Banville's The Infinities

Sun Mar 14, 2010

Hermes, the god of pathways, appears at first to be the narrator of John Banville’s The Infinities. The rapid shifts in perspective at the end of the novel reveal that Adam Godley, a mathematician who’s had a stroke, has been creating a type of parallel world, one apparently predicted by what he thinks are his mathematical accomplishments, in which those accomplishments have been at the center of world-historical change. This change extends both backwards in time and forwards—Elizabeth Tudor was beheaded before Mary, Queen of Scots, acceded to the throne (36), for one example. (Another, where Banville’s own wishes seem to overlap those of his character, is that Kleist has the stature of Goethe, and vice versa. Kleist’s Amphitryon is alluded to directly and is a significant influence on the story.)

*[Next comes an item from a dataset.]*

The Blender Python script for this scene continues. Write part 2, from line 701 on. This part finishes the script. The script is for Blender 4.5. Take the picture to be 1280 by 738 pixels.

In the present, Wallace’s theory of evolution has been overturned. Chronotrons, based on Godley’s predictions, have outmoded quantum physics and relativity; cold fusion is a reality. Cars run on brine. Significantly, little in the way of monetary reward has seemed to find its way to Godley; the character of Benny Grace, whom the Hermes narrator identifies as an incarnation of Pan, seems to have been a panderer and supporter who supplied Godley with money over the years. In Godley’s imagination, his mathematical work has allowed a reality to emerge in which the Greek gods exist, so Pan would owe him, so to speak.

Another of Banville’s favorite techniques is to create malicious and unreliable narrators: The Untouchable and The Book of Evidence are two good examples, and the Hermes persona here is very similar. The malice comes with a great deal of erudition, which I suppose we might expect from the god of interpretation. But Godley’s first wife committed suicide, and his second, Ursula, has been driven to drink, at least partially, it would seem, by his philandering. And, even in a coma, he seems to refer to the Amphitryon story as a way of imagining himself as Zeus taking his son’s form, for he lusts after his daughter-in-law, Helen. (Her name is not left alone by the Hermes-narrator at all.) Helen is an actress, who has recently been in a production of the Kleist play which was, curiously enough, set at the time of the Vinegar Hill rebellion (175). The doubling of identity that tantalizes Godley is thus projected backwards into this alternate history, one where he has received a Cesare Borgia prize for humane contributions.

I found myself wondering at certain points if Banville was imitating or satirizing the Woolf of Mrs Dalloway or, with Mr. Ramsay in particular, To the Lighthouse. The unity of time combined with the shifts in perspective and certain aspects of the prose read as if they are derived from Woolf a bit, though the tone is quite distinct. I haven’t yet read any of Banville’s pseudonymous crime fiction, though I can imagine that he excels at the genre.